A visible transformation others can applaud.
But real growth is quieter.
It looks like:
Admitting something isn’t working anymore
Letting go of an identity that once protected you
Redefining success in ways no one else will celebrate
Choosing fewer goals — and standing by them
It’s less about becoming someone new, and more about relating differently to the life you already have.

When people say, “I want to work on myself,” what they often mean is:
I want my life to feel more honest.
A clearer relationship with your life doesn’t mean you do less.
It means you do things on purpose.
You understand:
What matters to you now — not five years ago
What you’re holding onto out of fear versus choice
What you’re ready to release, even if it once felt important
That kind of clarity doesn’t come from motivation.
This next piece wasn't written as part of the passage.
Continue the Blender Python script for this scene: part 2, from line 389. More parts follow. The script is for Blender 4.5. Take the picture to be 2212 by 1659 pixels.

It comes from slowing down enough to notice the truth.
Good coaching doesn’t ask,
“How do we upgrade you?”
It asks,
“What’s already here — and how are you relating to it?”
In coaching conversations, people often realize:
They already know what needs to change — they just haven’t said it out loud
Their struggle isn’t laziness, but loyalty to an outdated version of themselves
Their goals aren’t wrong — but the reasons behind them are outdated
Coaching doesn’t create a new you.
It helps you meet yourself honestly, without judgment.
If this year feels different — heavier, quieter, less dramatic — that’s not a failure.
It might be a signal.
Instead of asking:
“What’s wrong with me?”
“Why can’t I be more disciplined?”
“Who do I need to become?”
Try asking:
“What am I still carrying that no longer fits?”
“What expectations am I ready to question?”
“What would feel more true, not more impressive?”
You don’t need a new you.
You need permission to relate to your life differently.
You are not behind.
You are not unfinished.
You are not failing at self-improvement.
You are a person navigating complexity — and wanting to do it with more honesty and less pressure.
That doesn’t need fixing.
That needs space.
And sometimes, the most powerful way to start a year isn’t by reinventing yourself — but by finally listening to the life you’re already living.